In the summer of 2012, following two back surgeries earlier that year, all I could do was chip and putt. So I decided to start over with that and learn how to do them both the right way, not the way I had fallen into on my own.

I had a chipping lesson that June. I said to the pro, “Pretend I’ve never hit a chip shot before and tell me how to do it from the ground up.” That’s exactly what he did.

Whenever I have a golf lesson, I take notes afterward. I wrote down the points he made on chipping, practiced them a lot, because, remember that’s all I could do at the time, and I became a very good chipper.

I looked through the blog and found out that I had never posted the points he taught me. They don’t really substitute for a lesson, but here they are anyway. I hope you can make something of them. There are six.

1. Setup: The ball is in the center of your stance, weight is slightly left, the clubshaft leans slightly left. Light grip pressure, grip down to the metal for control.

2. The wrists break back slightly when the club goes back. Do not overdo this.

3. Swinging forward, the shaft and the outside of the right thigh feel like they are moving forward together.

4. The right knee continues breaking through the shot. The right heel comes off the ground little bit.

5. The hips turn. There is no slide. The left hip moves straight back, not around.

6. The wrists are straight again at impact and do not break further (the right hand does not pass the left). The clubface ends up facing the sky.

As I have said earlier, think of sliding the sole of the club underneath the ball, not so much on hitting down on the ball. There is a bit of that, but do not emphasize it.

If you perfect this stroke, and calibrate a number of chipping clubs, getting up and down from greenside will become your expectation.

See also: My Chipping Formula

Why You Should Slow Down Your Golf Swing

One of the best comments I ever read on a golf forum was to “slow down your swing and learn to live with the extra distance you get.” The reason eluded me until recently.

I got the November 2018 copy of Golf Digest magazine. You know, the magazine that has playing tips every month that work for world-class professionals, but not for you?

Here’s one that did work, and it was from Daniel Berger. He said you’re never going to get the distance you’re due until you learn to hit the ball off the center of the clubface, and he gave us a drill to work on that.

He said to hit balls with your 7-iron (everybody’s favorite club) at 30 percent of your normal swing speed until you start connecting with the center of the clubface consistently. Then move up to 50 percent, then 70 percent.

Thirty percent is pretty slow. If it takes you one second to go from takeaway to impact, that’s now three seconds from takeaway to impact. Pretty slow.

He also mentioned you would be surprised at how far the ball goes even with those slow swings if you hit the ball on the center of the clubface.
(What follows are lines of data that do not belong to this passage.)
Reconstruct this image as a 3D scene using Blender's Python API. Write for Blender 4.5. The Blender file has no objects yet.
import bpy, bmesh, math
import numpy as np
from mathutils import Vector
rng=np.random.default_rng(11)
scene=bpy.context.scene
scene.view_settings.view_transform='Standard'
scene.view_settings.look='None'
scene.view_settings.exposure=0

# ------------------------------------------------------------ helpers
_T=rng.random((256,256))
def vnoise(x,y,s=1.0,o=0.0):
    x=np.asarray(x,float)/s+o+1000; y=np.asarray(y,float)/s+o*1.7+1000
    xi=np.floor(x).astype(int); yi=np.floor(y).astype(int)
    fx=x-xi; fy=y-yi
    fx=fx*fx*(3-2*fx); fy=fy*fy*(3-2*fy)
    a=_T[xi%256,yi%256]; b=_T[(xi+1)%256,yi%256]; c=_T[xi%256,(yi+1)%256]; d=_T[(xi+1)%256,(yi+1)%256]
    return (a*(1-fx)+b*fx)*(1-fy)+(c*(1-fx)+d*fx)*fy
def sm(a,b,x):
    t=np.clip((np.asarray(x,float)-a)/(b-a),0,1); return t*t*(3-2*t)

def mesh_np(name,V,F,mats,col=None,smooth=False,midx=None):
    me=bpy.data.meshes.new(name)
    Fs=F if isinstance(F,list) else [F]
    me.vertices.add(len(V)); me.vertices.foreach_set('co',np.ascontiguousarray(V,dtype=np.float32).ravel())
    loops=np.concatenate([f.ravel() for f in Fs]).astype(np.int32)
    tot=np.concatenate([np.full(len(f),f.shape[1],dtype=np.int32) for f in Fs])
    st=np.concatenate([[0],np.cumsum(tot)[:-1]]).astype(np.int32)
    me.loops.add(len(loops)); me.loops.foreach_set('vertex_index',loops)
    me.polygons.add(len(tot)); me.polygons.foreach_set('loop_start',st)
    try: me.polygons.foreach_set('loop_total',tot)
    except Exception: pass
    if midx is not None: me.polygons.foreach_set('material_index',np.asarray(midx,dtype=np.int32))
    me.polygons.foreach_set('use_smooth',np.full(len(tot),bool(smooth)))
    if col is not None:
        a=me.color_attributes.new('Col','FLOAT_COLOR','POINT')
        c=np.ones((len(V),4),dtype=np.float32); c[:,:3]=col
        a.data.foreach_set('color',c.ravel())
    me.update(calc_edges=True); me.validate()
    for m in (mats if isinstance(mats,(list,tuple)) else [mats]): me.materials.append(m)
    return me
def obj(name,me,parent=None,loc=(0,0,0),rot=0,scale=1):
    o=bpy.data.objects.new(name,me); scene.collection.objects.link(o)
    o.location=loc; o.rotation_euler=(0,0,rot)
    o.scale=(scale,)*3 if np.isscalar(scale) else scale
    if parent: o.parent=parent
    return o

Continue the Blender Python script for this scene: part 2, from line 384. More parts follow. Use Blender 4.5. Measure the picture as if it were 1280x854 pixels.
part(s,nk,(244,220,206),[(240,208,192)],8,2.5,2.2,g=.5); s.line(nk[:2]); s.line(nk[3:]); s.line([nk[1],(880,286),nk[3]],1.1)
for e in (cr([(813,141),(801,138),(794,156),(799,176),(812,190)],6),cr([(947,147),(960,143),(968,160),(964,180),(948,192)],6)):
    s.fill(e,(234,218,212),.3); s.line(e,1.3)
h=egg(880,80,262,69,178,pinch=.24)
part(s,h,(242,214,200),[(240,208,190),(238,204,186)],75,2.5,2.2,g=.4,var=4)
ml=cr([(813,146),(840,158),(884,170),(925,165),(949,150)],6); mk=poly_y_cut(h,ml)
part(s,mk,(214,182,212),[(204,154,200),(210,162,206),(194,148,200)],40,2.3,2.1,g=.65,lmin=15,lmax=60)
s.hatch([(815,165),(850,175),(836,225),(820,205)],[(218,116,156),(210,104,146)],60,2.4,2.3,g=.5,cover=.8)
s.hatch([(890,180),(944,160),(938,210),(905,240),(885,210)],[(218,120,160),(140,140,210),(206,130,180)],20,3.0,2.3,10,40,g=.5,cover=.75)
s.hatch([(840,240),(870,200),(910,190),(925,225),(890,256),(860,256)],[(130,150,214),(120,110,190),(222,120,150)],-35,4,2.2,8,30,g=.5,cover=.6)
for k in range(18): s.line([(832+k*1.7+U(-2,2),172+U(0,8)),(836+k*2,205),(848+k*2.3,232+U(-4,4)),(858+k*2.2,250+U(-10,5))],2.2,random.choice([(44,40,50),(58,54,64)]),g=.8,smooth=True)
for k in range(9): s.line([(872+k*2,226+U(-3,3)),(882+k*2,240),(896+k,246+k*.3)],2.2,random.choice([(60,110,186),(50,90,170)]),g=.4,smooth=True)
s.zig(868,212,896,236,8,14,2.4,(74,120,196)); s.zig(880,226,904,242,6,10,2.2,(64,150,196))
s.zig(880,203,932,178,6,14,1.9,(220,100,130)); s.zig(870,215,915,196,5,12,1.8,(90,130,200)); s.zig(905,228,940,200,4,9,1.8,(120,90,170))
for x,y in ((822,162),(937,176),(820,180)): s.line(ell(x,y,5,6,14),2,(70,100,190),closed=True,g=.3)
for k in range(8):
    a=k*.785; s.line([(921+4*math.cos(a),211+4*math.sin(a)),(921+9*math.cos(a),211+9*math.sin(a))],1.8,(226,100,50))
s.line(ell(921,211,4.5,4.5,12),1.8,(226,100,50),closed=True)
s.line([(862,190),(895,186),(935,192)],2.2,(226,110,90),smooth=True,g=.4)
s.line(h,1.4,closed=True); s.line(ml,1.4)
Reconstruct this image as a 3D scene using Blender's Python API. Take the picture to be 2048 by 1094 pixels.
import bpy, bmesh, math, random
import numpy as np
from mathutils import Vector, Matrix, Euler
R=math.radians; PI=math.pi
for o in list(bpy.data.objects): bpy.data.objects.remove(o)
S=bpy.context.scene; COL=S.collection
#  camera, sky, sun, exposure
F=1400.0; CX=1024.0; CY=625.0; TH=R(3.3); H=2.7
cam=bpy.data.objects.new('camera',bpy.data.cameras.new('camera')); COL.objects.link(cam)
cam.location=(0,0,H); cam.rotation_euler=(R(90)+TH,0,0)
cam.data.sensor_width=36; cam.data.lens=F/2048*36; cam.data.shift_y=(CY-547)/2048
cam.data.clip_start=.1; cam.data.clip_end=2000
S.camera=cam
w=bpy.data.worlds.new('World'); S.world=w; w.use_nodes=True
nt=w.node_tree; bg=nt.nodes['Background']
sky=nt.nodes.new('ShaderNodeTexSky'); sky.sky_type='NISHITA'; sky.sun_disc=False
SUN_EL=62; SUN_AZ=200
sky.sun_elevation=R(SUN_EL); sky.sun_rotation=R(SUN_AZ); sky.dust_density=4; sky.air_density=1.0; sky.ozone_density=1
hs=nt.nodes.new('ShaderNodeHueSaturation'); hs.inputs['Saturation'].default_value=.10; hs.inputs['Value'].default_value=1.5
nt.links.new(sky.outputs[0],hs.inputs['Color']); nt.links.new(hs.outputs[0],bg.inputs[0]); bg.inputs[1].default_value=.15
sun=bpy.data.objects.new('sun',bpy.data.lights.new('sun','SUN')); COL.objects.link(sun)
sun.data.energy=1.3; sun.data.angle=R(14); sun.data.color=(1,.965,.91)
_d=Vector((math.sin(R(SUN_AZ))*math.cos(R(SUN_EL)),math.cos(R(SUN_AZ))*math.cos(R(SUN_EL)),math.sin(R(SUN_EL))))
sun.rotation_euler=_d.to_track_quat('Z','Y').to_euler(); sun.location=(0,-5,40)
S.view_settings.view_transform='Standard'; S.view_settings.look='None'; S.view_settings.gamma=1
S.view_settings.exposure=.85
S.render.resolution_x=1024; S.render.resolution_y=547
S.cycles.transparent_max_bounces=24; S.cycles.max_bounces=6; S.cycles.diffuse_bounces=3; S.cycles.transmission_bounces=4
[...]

That rang true to me, so I went to the driving range I live next door to. Actually it’s not driving range, but the Oregon State Fairgrounds. It has a big field that is used for a parking lot that is 560 yards long and 235 yards wide. I go there every day and hit a few balls.

So I went out there with a 7-iron and a few golf balls to try this tip, swinging at what I felt to be 30 percent. Slowing down that much is harder than it sounds, but I think I got it.

Wow. Triple wow.

Berger is exactly right. Slowing down the swing makes it easy to get centered contact and when you do, the ball flies off the center of the clubface, and goes farther than you could imagine it would.

I’m working up slowly to a faster speed, but only so fast that I can still make contact on the center of the clubface.

In my Living Golf Book, I define tempo as “the fastest you can swing through impact and consistently hit solid shots off the center of the clubface.” Berger’s drill is a fantastic way to find that tempo.

Try it. You’ll find that tempo doesn’t have to be very fast to hit shots that go straight (slowing down your swing takes the tension out of it, which is what introduces many of your swing errors) and to a distance I know you can live with.